Of course, Jackson has seen enough in his career to know nothing is guaranteed.

“I understand how the NFL works,” he said. “This is my sixth year now and I know you guys understand I’ve been through probably the worst. So I don’t really see it getting any worse than that. I’m not complaining or anything, but nothing really surprises me right now in the NFL.”

Which brings us back to the Cardinals, who were anything but conservative in their quarterback search. When they traded a second-round pick and a Pro Bowl cornerback to Philadelphia for Kevin Kolb, then inked him to a five-year deal that included $21 million in guaranteed money, they did so assuming they had found a long-term solution at the game’s most important position.

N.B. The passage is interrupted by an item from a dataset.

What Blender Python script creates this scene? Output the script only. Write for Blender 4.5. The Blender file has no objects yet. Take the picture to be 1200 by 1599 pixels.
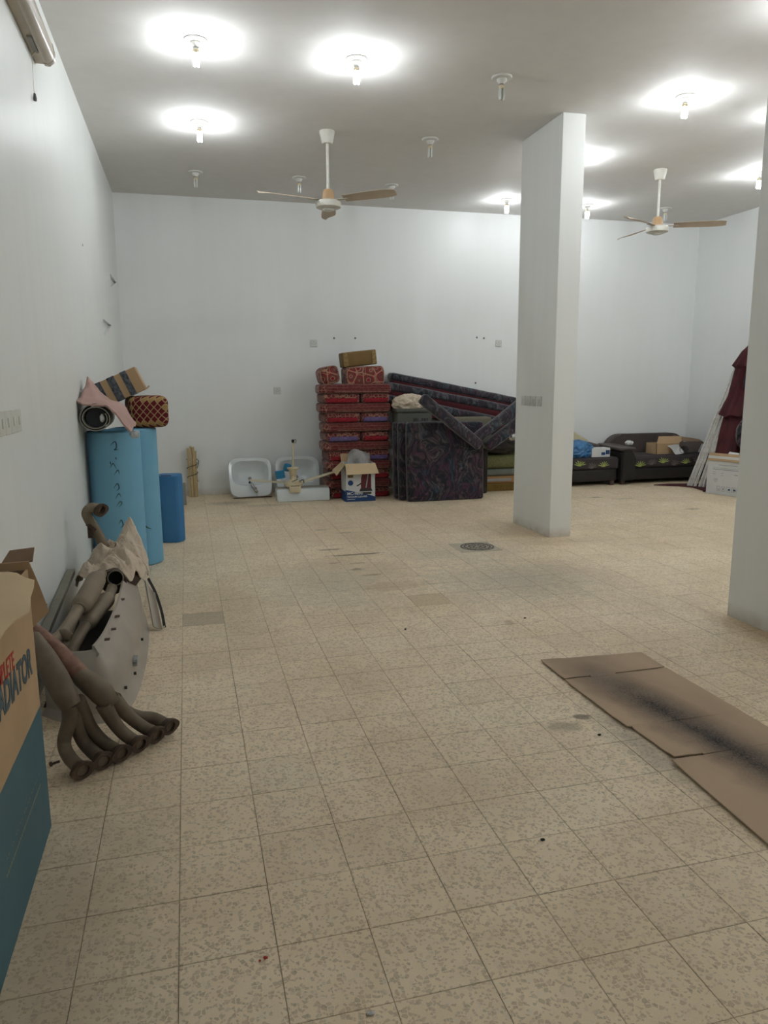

If this were a game of high-stakes poker — and really, what is a bigger gamble than trying to identify that always elusive Quarterback Of The Future? — the Seahawks would be the player who bet the bare minimum. If they decide they don’t like their hand, they can fold. The Cardinals, meanwhile, are all in with Kolb.

Seattle also looked at Kolb in the offseason and decided the price was too high. The Seahawks made a safer move, and while Kolb still could prove to be a franchise quarterback down the road, right now it looks like Seattle made the smarter decision.

Injuries have limited Kolb to nine games this season, and there’s a good chance he’ll be out again this weekend because of a concussion. Even when he has played, his numbers have been similar to Jackson’s, and it’s probably worth pointing out that Jackson has played a good portion of the season with a partially torn pectoral muscle — and doesn’t have the throw-it-to-Larry-Fitzgerald-play at his disposal. Arizona has played well in the second half of the season with backup John Skelton leading the offense, making some wonder if Skelton should keep the job.

Skelton has been diplomatic when asked about his team’s quarterback situation. But the fact that people are asking if he should be the quarterback ahead of a healthy Kolb shows just how tough it can be to find the right quarterback.

“The coaching staff has always been straightforward with me,” Skelton said. “They told me after last year that they were probably going to bring someone in, whether it was a draft pick or through free agency. Really, I’ve kind of had the mindset that whether it’s draft or free agent, I’m still going to work my tail off, I’m going to kind of act as if I’m the starter.”

The crazy thing is that Skelton just might battle for the starting job next season. And if that happens next season, that would be a sign that the Cardinals struck out in their search for a quarterback.